Vulva malen

Ich und die Kirche.

Ich bin protestantisch erzogen, nach säkularem Prinzip und calvinistischer Moral: christlich-abendländisch sozialisiert. Mit allen ethischen Momenten. Bei denen Gott und die Welt oft neben-, aber nicht gegeneinander stehen. Ich bekenne mich rückhaltlos zu dem Ethos.

Mit Eintritt ins Berufsleben trat ich aus der Kirche aus: ein behördlicher Vorgang. Mein Motiv ist der Rede wert. Ich habe es erst hinterher ausformuliert: als bürgerliches Demokratieverständnis im Gegensatz zum Gehorsamsprinzip gegen die Instanz Gott. Also rationalisiert statt begründet. Für Nicht-Pädagogen, „Rationalisieren“ bezeichnet in der Er­zie­hungs­wis­sen­schaft nachträgliche Verteidigung von kindlichem Fehlverhalten. Hier als Metapher. Denn mein Austritt folgte nicht aus einem Vernunftgrund, sondern aus einem Unwohlsein. Ich „fühlte“ den Konflikt, aber verstand ihn nicht: mangels Distanz zu mir selbst.

Nun ist allgemein bekannt, dass die Religion der Weg des Menschen war, sich die Welt anzueignen. Die Mo­no­the­is­ti­schen Weltreligionen sind Abkömmling der Naturreligionen. Tief im Menschen verwurzelt ist ein konkretes Bedürfnis, zu „glauben“. Der Atheismus musste ausdrücklich erfunden werden (und zwar hier in Europa, Eckdatum 1789). – Andererseits es war schon immer eine schlechte Idee, gegen die eigene menschliche Natur zu agieren.

Nach meinem Austritt also „fühlte“ ich zunehmende Ent­span­nung.
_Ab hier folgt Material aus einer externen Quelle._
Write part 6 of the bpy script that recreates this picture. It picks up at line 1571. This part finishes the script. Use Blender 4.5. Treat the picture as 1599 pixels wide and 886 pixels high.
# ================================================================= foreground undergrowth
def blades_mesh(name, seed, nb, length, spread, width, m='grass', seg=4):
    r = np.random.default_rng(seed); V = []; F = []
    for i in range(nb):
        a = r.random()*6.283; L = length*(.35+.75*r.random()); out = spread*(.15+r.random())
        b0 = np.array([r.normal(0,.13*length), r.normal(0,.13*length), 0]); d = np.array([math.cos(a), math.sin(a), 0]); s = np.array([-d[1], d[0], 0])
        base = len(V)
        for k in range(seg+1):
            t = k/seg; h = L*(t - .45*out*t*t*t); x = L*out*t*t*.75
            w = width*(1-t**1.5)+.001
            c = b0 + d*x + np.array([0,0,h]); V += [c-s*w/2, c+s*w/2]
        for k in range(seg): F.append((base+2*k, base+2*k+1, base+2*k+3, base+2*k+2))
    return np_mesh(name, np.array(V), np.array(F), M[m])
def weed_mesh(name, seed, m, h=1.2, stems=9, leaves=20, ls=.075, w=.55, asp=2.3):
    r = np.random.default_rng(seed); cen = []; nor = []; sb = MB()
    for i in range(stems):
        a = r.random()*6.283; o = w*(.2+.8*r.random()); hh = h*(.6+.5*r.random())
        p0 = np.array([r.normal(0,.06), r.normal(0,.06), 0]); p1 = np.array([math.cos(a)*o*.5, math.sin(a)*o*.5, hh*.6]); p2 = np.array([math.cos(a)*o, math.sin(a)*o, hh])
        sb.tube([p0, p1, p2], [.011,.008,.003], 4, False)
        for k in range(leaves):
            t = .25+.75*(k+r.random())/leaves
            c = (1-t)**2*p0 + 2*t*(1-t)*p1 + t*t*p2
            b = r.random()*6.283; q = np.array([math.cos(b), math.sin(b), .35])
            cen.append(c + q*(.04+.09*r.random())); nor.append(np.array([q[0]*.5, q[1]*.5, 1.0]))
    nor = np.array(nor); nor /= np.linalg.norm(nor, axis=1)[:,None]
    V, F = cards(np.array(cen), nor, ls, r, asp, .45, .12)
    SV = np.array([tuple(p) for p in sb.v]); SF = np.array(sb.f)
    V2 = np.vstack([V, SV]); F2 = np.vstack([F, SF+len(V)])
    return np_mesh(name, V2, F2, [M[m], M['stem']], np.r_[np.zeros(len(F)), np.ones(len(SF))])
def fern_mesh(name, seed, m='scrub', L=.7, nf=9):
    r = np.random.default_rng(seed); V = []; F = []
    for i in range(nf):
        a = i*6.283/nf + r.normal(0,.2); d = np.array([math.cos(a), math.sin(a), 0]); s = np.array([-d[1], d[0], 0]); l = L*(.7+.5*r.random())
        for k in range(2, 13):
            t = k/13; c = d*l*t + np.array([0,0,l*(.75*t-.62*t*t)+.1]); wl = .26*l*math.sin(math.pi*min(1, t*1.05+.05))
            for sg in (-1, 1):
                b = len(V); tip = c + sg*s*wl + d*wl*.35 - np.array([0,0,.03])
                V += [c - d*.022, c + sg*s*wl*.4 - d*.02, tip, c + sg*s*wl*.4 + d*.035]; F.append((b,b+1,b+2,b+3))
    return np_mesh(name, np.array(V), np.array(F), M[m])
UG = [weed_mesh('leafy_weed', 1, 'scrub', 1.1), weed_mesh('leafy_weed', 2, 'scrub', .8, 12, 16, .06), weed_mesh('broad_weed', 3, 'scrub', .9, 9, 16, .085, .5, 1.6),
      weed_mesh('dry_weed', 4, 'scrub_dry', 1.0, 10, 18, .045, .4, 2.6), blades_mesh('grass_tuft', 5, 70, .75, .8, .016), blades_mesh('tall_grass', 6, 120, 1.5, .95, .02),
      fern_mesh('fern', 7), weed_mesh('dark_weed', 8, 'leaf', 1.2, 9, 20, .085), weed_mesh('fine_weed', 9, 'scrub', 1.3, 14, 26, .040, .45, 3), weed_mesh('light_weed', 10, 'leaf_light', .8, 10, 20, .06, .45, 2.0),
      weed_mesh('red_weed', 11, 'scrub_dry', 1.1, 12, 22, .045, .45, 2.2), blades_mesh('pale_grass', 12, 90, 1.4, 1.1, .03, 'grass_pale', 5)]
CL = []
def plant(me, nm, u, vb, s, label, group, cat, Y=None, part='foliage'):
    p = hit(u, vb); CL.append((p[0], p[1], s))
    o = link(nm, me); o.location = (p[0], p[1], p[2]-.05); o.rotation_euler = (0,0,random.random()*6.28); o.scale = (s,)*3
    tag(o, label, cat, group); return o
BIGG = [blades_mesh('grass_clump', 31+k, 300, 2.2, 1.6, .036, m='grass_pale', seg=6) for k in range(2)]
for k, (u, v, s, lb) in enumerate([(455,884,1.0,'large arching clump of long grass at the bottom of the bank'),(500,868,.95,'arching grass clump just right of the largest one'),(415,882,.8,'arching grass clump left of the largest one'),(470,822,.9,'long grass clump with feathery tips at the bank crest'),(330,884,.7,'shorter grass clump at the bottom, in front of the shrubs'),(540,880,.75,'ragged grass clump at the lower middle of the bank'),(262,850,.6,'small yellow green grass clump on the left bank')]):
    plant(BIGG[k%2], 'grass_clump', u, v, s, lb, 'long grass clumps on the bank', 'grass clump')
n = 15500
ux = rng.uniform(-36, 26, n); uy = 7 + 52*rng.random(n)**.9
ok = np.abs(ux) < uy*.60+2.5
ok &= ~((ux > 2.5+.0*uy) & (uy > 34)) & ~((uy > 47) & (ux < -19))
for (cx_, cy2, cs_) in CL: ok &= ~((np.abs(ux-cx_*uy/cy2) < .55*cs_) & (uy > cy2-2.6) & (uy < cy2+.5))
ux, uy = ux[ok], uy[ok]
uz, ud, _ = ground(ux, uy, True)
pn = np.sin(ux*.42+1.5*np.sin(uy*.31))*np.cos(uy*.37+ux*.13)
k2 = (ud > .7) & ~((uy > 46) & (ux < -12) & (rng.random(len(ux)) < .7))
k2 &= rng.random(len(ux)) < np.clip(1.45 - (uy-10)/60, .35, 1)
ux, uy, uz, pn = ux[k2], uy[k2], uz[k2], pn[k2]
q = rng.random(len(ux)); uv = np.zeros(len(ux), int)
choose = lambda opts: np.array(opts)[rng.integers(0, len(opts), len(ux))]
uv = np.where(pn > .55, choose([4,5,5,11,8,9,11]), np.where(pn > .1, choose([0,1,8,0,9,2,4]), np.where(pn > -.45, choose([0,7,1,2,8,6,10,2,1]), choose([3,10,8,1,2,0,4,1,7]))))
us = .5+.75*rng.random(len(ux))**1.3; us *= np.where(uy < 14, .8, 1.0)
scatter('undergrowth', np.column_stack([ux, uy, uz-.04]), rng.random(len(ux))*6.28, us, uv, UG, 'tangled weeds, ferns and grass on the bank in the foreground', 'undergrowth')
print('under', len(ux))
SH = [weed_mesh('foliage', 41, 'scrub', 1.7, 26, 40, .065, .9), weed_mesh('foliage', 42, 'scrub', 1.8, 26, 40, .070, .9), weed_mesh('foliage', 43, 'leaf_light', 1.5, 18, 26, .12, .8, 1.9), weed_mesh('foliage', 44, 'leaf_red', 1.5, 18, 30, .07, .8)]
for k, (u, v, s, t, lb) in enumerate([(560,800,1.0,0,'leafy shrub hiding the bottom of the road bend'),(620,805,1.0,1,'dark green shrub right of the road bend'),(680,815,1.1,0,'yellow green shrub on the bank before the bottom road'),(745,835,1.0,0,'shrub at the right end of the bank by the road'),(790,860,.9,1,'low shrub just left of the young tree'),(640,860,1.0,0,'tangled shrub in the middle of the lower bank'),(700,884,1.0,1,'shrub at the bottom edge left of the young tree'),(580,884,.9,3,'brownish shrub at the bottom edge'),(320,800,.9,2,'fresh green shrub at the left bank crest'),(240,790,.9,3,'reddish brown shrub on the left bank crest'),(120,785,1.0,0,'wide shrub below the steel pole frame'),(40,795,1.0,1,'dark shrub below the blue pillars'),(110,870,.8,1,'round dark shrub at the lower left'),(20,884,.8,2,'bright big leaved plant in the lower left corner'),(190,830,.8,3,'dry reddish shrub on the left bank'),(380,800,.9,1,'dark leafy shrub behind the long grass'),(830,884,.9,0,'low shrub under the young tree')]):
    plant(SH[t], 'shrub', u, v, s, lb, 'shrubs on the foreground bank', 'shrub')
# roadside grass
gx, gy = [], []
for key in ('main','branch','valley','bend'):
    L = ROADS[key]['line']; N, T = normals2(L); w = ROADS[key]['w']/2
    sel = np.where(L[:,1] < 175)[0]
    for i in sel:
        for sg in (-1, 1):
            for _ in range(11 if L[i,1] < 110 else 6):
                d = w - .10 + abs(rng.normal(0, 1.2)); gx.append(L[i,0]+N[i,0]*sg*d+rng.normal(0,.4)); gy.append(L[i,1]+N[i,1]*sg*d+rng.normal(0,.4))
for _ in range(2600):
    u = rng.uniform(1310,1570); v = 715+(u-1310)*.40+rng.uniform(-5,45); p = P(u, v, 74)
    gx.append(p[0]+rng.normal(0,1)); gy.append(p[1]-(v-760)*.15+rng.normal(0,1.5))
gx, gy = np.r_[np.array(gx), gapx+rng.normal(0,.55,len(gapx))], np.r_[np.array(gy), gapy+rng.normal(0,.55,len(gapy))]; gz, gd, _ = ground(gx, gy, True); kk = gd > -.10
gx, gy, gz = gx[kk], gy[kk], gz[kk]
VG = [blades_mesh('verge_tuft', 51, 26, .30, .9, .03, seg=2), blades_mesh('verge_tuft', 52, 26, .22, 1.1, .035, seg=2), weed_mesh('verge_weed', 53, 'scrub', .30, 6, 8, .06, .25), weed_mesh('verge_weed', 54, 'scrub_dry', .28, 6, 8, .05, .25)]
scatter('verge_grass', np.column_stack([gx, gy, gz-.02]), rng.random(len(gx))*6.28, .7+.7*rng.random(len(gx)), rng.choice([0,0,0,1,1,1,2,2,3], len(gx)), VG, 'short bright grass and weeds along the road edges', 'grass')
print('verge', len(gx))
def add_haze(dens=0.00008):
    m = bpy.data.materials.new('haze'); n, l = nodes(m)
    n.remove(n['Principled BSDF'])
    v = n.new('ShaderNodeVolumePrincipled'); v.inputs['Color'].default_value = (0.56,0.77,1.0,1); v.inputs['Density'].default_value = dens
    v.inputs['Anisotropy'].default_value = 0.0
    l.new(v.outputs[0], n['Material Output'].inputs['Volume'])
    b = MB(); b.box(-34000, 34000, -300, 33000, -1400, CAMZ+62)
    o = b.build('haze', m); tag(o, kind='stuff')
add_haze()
Ich empfand das morgendliche „Wort in den Tag“ im damaligen SWF3 als weniger peinlich wegen Distanz zu mir. Zum Einen.

Zum Anderen tat sich in der Zwischenzeit dies: eine Heirat und zwo Kinder. (Unsere Ehe ist um, aber damals:) Sie katholisch, ich nicht; zur Überraschung eine katholische Trauung (öku­me­nisch, glaub ich); im geistlichen Vorgespräch hatte ich den Ewigkeitsanspruch des Sakraments „Ehe“ bestritten.

Als meine zwei ins Alter der Erstkommunion kamen, nahm ich Fehlendes wahr in mir. Mein Austritt war und ist ein Schritt ohne Umkehr: selbst aus Fehler folgt Erkenntnis. Und keineswegs im Sinn „Umkehr“, meine Damen und Herren: die damalige Entscheidung war relevant und richtig, sonst wäre sie nicht gefallen!

Ich stellte mich also innerlich gerade, Augen geradeaus, und: Ich stehe nicht für mich. Ich stehe für uns. (Und so ist es. Und so soll es sein.)

Genau das habe ich meinen vermittelt. Wie? Indem ich es „wusste“. Anders geht das nicht. Keins von den „kognitiven“ Elementen, sondern ein „erdiges, substantielles“, tief in uns drinnen. – Heute sind sie erwachsen und berufstätig.

Zurück zum Vulva malen, und ich bitte das geneigte Publikum für kurze Zeit um Ernsthaftigkeit, und wenn es sich machen lässt, das Grinsen einzustellen. Das Thema ist ernst. – Denn es führt zurück zu meinem Motiv des Kirchenaustritts. Oben habe ich gestanden, ich könnte es nicht vernunftmäßig, sondern nur gefühlsmäßig begründen. Kann ich es heute? In Angesicht des kirchlichen Kotau vor der Genderista? Die (vielleicht nicht und vielleicht doch) überraschende Antwort lautet: nein, ich kann es immer noch nicht.

Ihr Opportunismus ist evident, das steht außer Frage. Aber ist es Opportunismus der Kirche? Oder ihrer säkular eingebunden Organisation? Oder der von Margot Käßmann?

Mit der Frage, lieber Leser, lass ich dich allein. (Keiner hat dir versprochen, dass diese Welt eine einfache ist.)